Cyprus Youth Get Their News on Social Media—But Trust Official Sites the Most

Cyprus Youth Get Their News on Social Media—But Trust Official Sites the Most

New Youth Board of Cyprus survey maps what 14–35-year-olds read, watch and trust online, and the issues that worry them most.

The Youth Board of Cyprus published today a nationwide study on how young people consume information. The survey—conducted by IMR/University of Nicosia—shows that social media overwhelmingly dominate as the main news gateway for Cypriots aged 14–35, yet official news websites are considered the most reliable source.

What young people care about

Across topics, “current affairs” tops the list of interests (63%), followed by entertainment (60%) and career-related news on the job market and professional development (56%). Nearly one in two want updates specifically about youth opportunities and developments (49%), with sizable interest in education (44%), the environment (47%), social issues (52%) and politics (41%).

Focus-group discussions highlight three persistent anxieties: personal finances and limited prospects, the housing squeeze, and broader social tensions including migration, inequality and meritocracy concerns.

Where they get information

As a primary source, 74% cite social media—far ahead of any other channel. Looking beyond “main source” to overall use, 91% say they rely on social networks for information, while 39% mention official news websites, 33% say search engines, 26% TV, and 23% news apps/sites and family/friends among the sources they turn to.

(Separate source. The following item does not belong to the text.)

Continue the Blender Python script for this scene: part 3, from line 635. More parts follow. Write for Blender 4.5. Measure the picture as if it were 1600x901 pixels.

Instagram is nearly ubiquitous (92% have an account) and the platform most frequently used (76%). Facebook remains widely present (88% have an account; 48% say it’s among their most used), while TikTok is entrenched among younger cohorts (53% have an account; 36% list it among their top platforms). On average, users spend about 108 minutes per day on Instagram and 111 minutes on TikTok, with the 14–17 group logging the heaviest usage.

Short videos under three minutes are the preferred on-ramp to complex topics: 84% watch them to get information in depth, and two-thirds also consume longer videos (3+ minutes) to learn new things. Podcasts are part of the mix as well—54% listen to short episodes (<15 minutes) and 46% to longer shows for deeper dives. More than half (55%) follow influencers, and 77% follow organisations; two-thirds (67%) search by hashtag to find content that matters to them.

Trust and misinformation

Despite the dominance of social media in daily news habits, official news websites rank as the most trusted source (first choice for 36%; 59% when counting all mentions). Social media are trusted “at least fairly” by roughly half of respondents, while the other half express little or no trust (first choice for 24%; 37% when counting all mentions). The experience of misinformation is nearly universal: 88% say they have encountered fake news. To separate fact from fiction, 73% cross-check information with other sources; 40% watch for click-baity headlines or exaggeration; smaller shares cite platform warnings or defer to verified outlets and professionals.

Young people say the hardest part of staying informed is judging reliability (40%). Information overload (29%) and limited information on specific topics (29%) also get in the way; only a quarter report “no difficulty.” Focus-group participants describe sifting through high volumes of uneven-quality content and increasingly relying on cross-verification and visits to “official” sites when a topic truly matters.

The Youth Board says the findings will guide new programs, services and tools tailored to how young Cypriots actually search for and trust information—acknowledging that access to reliable, accurate content is a basic right for young people. The study blends nationwide polling with focus groups and in-depth interviews to translate habits into actionable policy and outreach.

IMR/University of Nicosia surveyed 1,000 young people aged 14–35 across Cyprus (urban and rural) in November–December 2024 via phone and online questionnaires, and ran six focus groups plus 15 in-depth interviews with 18–35-year-olds and youth workers. Sampling was random and stratified.